Dad’s natural wake up call came a little too early this morning for my comfort, but we did want to get moving for some accumulated miles.  To help us get out on the road fairly quickly, we did the bulk of our motorcycling duties the prior night.  Dad also concocted a gizmo on my throttle grip such that a small bracket protruded out perpendicular to the handlebar.  I was having trouble with my throttle hand: a lack of circulation due to the hard grip needed and the high frequency vibration from the engine, compounded with many hours of many miles.  The bracket and clamp acted as a hand rest, allowing me to palm the throttle open instead of constantly squeezing it.  This day’s 596 mile test session had marked improvement in all quantifiable aspects of hand performance.  Experimental methods soon to be published.

The poopysuits earned their share of baggage space that morning as well.  The weather was clear and very cool, with layer over layer of wispy clouds stretching in upward directions.  It warmed nicely during the day, though.  After a slow ride through gravel road construction areas (with not much cooling air swishing over me), I peeled off the poopysuit and replaced it with a black leather jacket at the next gas stop.  I paused in between to drink a refreshing root beer and let some of my ski-suit-induced sweat evaporate away.

Wispy clouds bulked up during the course of the day; most of the late afternoon and evening became overcast.  The cloud designs were great to see, especially when I still had my shades on as a left-over from when it was sunny.  Light streaks filtered through to the ground from time to time, and layers of clouds created the wispy patterns over top of diffused oil paint shapes, all with an occasional dash of watercolor stains on paper.  It was elongated chromatography in the sky.

We rolled through many landscape transitions.  The early going was similar to the day before, but I became somewhat desensitized to it all because of input overload.  I was getting mildly complacent about the beauty, probably just like the locals who drove through every day.  It was becoming normal.  The number and proportion of coniferous trees gradually increased, reaching 100% for one stretch of road that made me feel as if I was washing down a trough lined by pines.  The trees were periodically being hacked down in rectangular sections for timber or pulp, though.  Somewhat jarring.

The land flattened considerably to the point where an occasional rise would attract my geologic attention.  This increasing flatness  eventually served a purpose for Canadian homo sapiens: farmland.  The horizons suddenly opened up about forty miles before Winnipeg.  Somewhat jarring again, but the openness and flat, straight roads were a productive change of pace for our mileage-busting cruising.

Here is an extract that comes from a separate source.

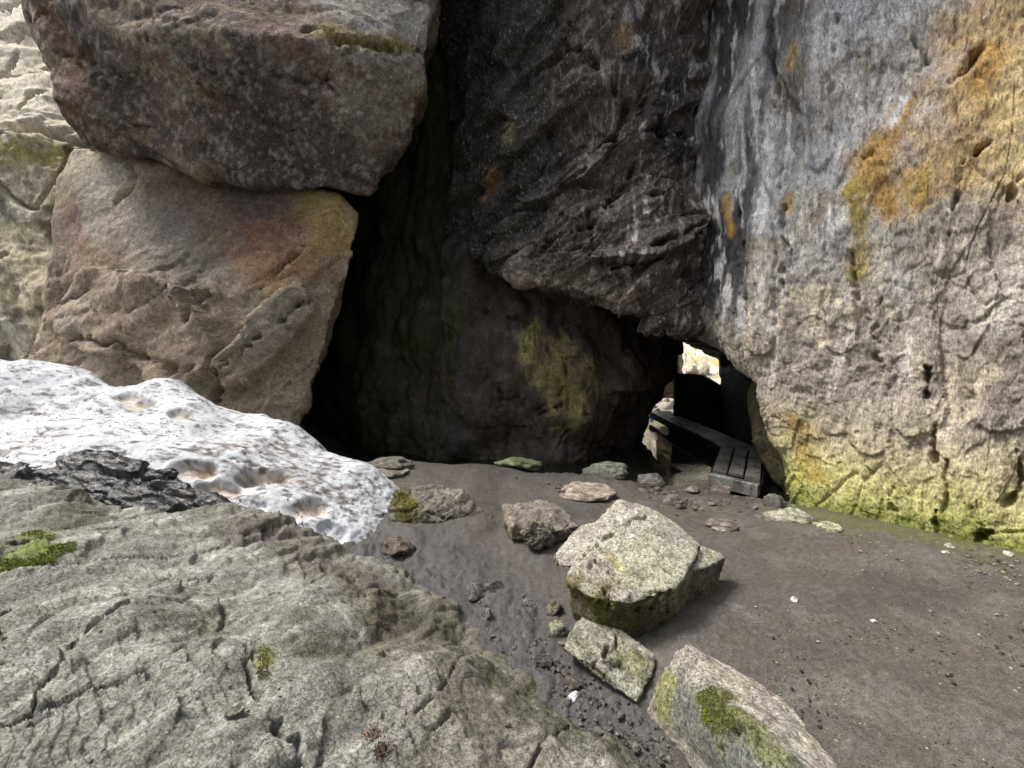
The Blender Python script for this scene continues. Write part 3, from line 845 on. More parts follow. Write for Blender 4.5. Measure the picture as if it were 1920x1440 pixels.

Other areas were much more visually and aesthetically interesting, but this provided a glimpse of Canadian-style farming.  I could see far enough in one direction that floating mirages appeared over the horizon beyond the fields.  Coming up on Winnipeg was also a strange sensation.  Seeing a city of skyscrapers out way beyond the fields, in the middle of wherever-that-was, rising up after hundreds of open miles on miles, was surreal.  We circumvented the city and continued rolling down the Trans-Canadian, which had changed route numbers from 17 to 100 to 1 over its course.  The land transformed into a topographer’s nightmare: groups of small, rolling hills all oddly shaped and tightly packed together.  The trees were sparse and short; bushes and grasses had the upper hand.

I continued to be impressed by the pleasant people we met.  I talked a while to a backpack- and guitar-laden hitchhiker who was European in origin but lived and worked in Toronto.  He had travelled in a friend’s car to Banff and was hitching back, mostly with truckers.  No room for him on our bikes.  Dad also struck up a conversation with the proprietor of an Esso gas station.  We had just ridden 208 miles non-stop and our numbed butts were ready to do some hanging out.  Both the proprietor and her huge St. Bernard gave us their full attention.

We ended up at The Little Chalet in Brandon, Manitoba.  I had never been in a real honest-to-goodness prefab chalet before.  It even included color TV and a wavy bathroom floor (from water rotting it).  It was quiet and comfortable, and simple. The shower was a bit cramped and I had not tried the bed yet, but a table was performing very well as a hard writing surface.  The plan for the next day: count up a bunch more scenic miles, possibly to Calgary.

Did you hear that, butt?  Enjoy the chalet while you can.  Vibration awaited in the morning.